2. The internet sucks. Really. Entirely. It can take HOURS to post even one entry, and I really don’t have the time everyday to wait for the internet to possibly load the pages I need or maybe upload the photos I want. I really can’t wait until I’m back to a place where the internet is a least slightly more reliable.
Ok, now that that is out of the way…]
Today, the school took us on a field trip to the Hanyangling Museum.
Hanyangling Museum. Well, a sign for it, anyway.
We were all a bit confused by the trip. Although we knew we were going to a museum, we assumed it would be one of the many in Xi'an. This museum was, however, an hour's bus ride to the north. The ride took us through...let's say an interesting part of China:
Terrain.

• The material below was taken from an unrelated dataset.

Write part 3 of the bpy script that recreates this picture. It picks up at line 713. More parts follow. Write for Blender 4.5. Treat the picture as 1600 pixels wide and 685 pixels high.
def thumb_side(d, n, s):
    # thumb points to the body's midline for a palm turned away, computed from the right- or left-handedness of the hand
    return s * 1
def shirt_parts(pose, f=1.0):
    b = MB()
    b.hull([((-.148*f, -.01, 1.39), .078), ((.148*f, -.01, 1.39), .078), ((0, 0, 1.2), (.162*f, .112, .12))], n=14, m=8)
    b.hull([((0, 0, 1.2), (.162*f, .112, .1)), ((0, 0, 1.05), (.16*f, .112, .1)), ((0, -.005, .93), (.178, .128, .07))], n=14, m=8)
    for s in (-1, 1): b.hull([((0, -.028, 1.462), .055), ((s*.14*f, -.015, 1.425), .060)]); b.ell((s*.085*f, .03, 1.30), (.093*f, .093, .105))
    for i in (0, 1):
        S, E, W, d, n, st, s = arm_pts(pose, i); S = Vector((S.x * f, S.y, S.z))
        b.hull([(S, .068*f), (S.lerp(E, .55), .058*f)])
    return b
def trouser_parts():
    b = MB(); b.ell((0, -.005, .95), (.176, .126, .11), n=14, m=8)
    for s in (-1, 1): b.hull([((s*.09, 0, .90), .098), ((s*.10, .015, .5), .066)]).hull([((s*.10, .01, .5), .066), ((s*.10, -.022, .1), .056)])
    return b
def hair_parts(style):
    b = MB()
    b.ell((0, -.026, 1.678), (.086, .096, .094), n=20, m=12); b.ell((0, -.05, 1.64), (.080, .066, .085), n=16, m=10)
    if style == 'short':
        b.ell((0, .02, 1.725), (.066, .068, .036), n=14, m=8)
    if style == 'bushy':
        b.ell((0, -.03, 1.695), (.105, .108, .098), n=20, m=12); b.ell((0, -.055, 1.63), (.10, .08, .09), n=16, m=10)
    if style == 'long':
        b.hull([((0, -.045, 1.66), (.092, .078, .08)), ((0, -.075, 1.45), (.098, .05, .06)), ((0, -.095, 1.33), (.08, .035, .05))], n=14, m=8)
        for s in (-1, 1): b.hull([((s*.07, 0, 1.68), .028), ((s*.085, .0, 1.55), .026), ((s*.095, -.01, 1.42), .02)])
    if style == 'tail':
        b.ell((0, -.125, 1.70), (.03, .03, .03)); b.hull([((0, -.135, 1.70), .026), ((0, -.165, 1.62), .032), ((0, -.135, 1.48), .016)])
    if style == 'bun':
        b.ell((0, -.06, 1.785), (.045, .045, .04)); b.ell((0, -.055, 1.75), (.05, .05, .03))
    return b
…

The trip lead us totally beyond the Thunderdome.
The area was dusty and rough. And dry. So, very dry.
USmile. Make me.
There was a discussion as to whether the museum was a museum or a mausoleum. As it turns out, it was both.
Stairway. To, well, nothing.
The Hanyangling Museum is an underground museum based around the burial mound of Han Emperor Liu Qi.
The Underground Museum. Oh, that explains that stairway that didn’t go anywhere.
Mound Model. A scale model of Han Emperor Liu Qi's burial mount.
The Hanyangling Museum is really something of a mini-Terracotta Solider exhibit: The burial pits are filled with small representations of the possessions the Emperor had when he was alive: Plates, cups, oxen, pigs, eunuchs. You know, the usual.
Inside. Looking down the line at the visible burial pits.
Pits. Tiny representations of a life well-lived.
The pits were not directly accessible, but were covered in a large glass walk-way that allowed us to see down.
Glass Floors. They made us wear blue, plastic foot covers.
The bulk of the museum was dark, and the displays largely dirt-colored artifacts of one kind or another. One pit had small animals, another items from a kitchen, the next were terracotta representations of the ladies of the court. There were also, apparently, some actually animals buried in the pits. Most of them were recognizable, but one the guide pointed out specifically, saying that no one knew what kind of animal the skeleton had come from:
Mystery Bones. Looks like a cow to me.
The second floor of the museum (really the first basement, whereas floor we had been on was a second basement), featured a movie and models of what the terra cotta people would have looked like, had time not rotted their wooden arms and silk clothes.
The Movie. No pictures, please.
Terra Cotta People. In various stages of undress.
Also, there were large displays of the clothing worn at the time of Emperor Liu Qi.
Clothes. On display.
On our way back, our bus stopped so we could have lunch. As we were walking up the sidewalk toward the restaurant, I asked Januar whether he thought we’d be going to the (cheap) restaurant with the pig mascot or the (expensive) restaurant with the crown on its sign. We voted pig, but it turns out it was the crown. Lucky for us, the school was paying.
Aftermath. Sorry, I was too hungry at the start of the meal to take pictures then.